Crocus questions, recalcitrant seed

Robert Nold via pbs pbs@lists.pacificbulbsociety.net
Tue, 27 Oct 2020 13:40:41 PDT
>The name Crocus sieberi subsp. sublimis is still the accepted one. 

According to the WCSP, that's a synonym of Crocus nivalis. 
https://wcsp.science.kew.org/namedetail.do/…

>Various new and changed names that appear in the Ruksans book are not widely accepted. The "innumerable new species" mentioned by Bob Nold are mostly coming from the Turkish botanical community and are, I think, descriptions of slightly varied populations of well-known species such as Crocus biflorus. 
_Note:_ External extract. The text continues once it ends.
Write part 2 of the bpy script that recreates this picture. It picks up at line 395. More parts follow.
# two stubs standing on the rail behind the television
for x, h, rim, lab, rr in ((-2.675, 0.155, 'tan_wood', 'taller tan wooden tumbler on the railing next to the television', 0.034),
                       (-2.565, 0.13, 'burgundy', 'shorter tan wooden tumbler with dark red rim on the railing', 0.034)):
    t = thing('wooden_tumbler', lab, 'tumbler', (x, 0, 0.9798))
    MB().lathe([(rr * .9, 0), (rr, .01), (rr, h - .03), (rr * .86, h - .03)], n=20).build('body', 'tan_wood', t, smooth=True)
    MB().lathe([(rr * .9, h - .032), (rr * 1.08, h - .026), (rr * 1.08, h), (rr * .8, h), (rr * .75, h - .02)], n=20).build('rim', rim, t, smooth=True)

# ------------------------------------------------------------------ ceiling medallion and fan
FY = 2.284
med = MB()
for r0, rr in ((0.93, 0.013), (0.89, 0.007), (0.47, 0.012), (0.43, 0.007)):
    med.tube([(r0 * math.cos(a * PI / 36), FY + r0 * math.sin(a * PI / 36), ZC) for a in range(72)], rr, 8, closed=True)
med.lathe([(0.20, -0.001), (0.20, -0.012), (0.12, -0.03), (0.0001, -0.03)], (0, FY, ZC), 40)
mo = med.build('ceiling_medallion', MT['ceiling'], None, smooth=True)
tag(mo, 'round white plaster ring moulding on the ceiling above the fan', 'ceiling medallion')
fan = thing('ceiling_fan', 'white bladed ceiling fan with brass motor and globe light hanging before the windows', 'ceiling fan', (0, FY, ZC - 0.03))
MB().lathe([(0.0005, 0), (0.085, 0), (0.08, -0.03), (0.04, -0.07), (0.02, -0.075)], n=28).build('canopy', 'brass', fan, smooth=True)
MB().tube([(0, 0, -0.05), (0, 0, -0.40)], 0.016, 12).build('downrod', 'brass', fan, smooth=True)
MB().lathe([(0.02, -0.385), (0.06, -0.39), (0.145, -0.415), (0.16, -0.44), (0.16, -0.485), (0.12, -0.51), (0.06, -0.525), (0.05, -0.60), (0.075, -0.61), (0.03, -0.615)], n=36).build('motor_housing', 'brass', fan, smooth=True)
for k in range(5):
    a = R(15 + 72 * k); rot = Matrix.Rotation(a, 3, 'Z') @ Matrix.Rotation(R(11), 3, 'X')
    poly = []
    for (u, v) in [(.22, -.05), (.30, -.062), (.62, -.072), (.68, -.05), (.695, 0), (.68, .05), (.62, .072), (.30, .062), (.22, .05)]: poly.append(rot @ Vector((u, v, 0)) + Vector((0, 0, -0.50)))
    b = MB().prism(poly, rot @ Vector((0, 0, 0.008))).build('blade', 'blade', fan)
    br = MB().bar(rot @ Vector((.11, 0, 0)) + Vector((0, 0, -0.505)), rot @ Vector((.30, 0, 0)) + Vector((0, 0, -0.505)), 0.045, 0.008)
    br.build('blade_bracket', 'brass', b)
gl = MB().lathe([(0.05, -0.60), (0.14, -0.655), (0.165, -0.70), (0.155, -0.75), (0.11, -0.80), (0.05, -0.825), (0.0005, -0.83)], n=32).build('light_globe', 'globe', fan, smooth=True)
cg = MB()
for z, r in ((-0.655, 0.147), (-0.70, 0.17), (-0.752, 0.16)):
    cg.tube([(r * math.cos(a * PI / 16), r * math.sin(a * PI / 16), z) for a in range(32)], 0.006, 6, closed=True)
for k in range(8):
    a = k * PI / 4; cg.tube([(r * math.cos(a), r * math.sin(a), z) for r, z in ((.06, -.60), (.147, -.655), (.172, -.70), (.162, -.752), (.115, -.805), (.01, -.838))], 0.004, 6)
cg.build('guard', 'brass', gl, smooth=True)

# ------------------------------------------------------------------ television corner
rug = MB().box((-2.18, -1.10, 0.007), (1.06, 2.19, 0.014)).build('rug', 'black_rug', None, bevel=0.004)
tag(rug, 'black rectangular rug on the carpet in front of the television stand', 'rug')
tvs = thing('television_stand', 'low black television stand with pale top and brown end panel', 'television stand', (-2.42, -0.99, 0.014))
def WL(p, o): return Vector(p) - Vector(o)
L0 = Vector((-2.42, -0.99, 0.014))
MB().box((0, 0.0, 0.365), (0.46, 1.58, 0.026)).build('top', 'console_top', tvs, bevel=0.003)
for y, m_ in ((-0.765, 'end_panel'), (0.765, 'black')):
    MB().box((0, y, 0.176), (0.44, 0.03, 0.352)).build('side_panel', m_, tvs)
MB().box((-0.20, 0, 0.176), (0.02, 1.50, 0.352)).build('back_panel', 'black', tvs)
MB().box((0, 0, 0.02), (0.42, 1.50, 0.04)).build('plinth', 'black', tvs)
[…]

In these instances, there are several papers by Kerndorff, Pasche, Harpke & Blattner with the general title "Crocus biflorus in Anatolia", but then there is  Stapfia 99 (2013):145-158, "Fourteen new species of Crocus (Lilliflorae, Iridcaceae) from West, South-West, and South-Central Turkey." 
All seem to be very narrow endemics (the phrase "known only from the type locality" is frequent); Crocus biflorus is not mentioned in that paper. 

Still more species can be found here: http://crocusmania.blogspot.com/

My take on this, before my eyes began to glaze over, is that some newly-described species have been segregated out of the C. biflous complex, while others are simply new species. 


>The most spectacular Crocus flowering here at the moment is Crocus tournefortii, which has proved hardier than generally supposed in a raised bed, open to the weather. It's the unusual one that stays open in dim weather and at night.

Tournefortii is hardy here, too, but, like all the autumn-flowering crocuses, rabbits will mow down the leaves at the first opportunity.